Canada Chronicles: Walking in Toronto

Today is a great day in Delhi weather wise. It is a cloudy day with a slight breeze. It reminds me of a typical June day in Toronto. I spent summer of 2006 lazing around in Toronto. School was over but not my scholarship. So I could spend lazy days, reading as much as I want to (Canadian public library is just awesome), watching all the movies on my ‘to-see’ list and going for long walks. Every afternoon I used to go walking for an hour or two.
My favourite walk was to go all the way from Bathurst and College (where I used to stay) to Spadina Quay. The Quay is beautiful and I will put up some of the pictures I have.

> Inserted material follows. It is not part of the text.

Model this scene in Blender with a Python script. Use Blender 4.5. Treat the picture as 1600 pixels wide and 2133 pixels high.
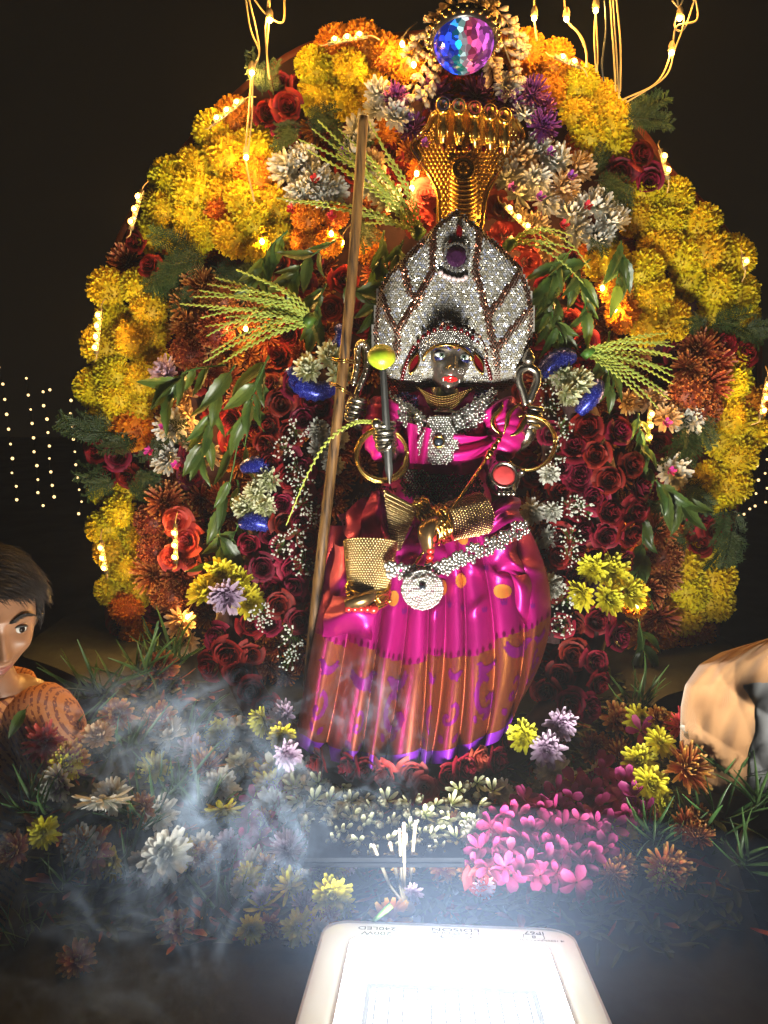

After walking I used to go and sit on the wooden benches and watch the boats passing by or the ducks playing. There used to be some amazing yatches parked. The quay used to be empty during the weekday afternoons. An occasional couple or some Japanese or Korean tourist taking photographs. I used to sit there with a book or just sit and stare at the blue green water of Lake Ontario. Just next to the quay was the musical garden but oddly enough I never ventured in there.
Another of my favourite walk in Toronto was all the way down Queen Street. While the walk to the Spadina Quay was full of greenery, walk down Queen Street was getting a taste of the city of Toronto. It was an eclectic mix of various kinds of shops, tattoo and body piercing boutiques, bookstalls, restaurants and hamburger stalls to name some. There were some Nigerian guys selling junk jewelry. Once I crossed these the cosmetic shops used to start in a line like the Body Shop etc. And then my favourite restaurants used to start. There were about 8 to 9 Indian restaurants like Little India in a row who used to serve great buffet lunch.
Remembering Toronto is making me feel nostalgic and I wish I could go back to meet my friends and explore the city once more.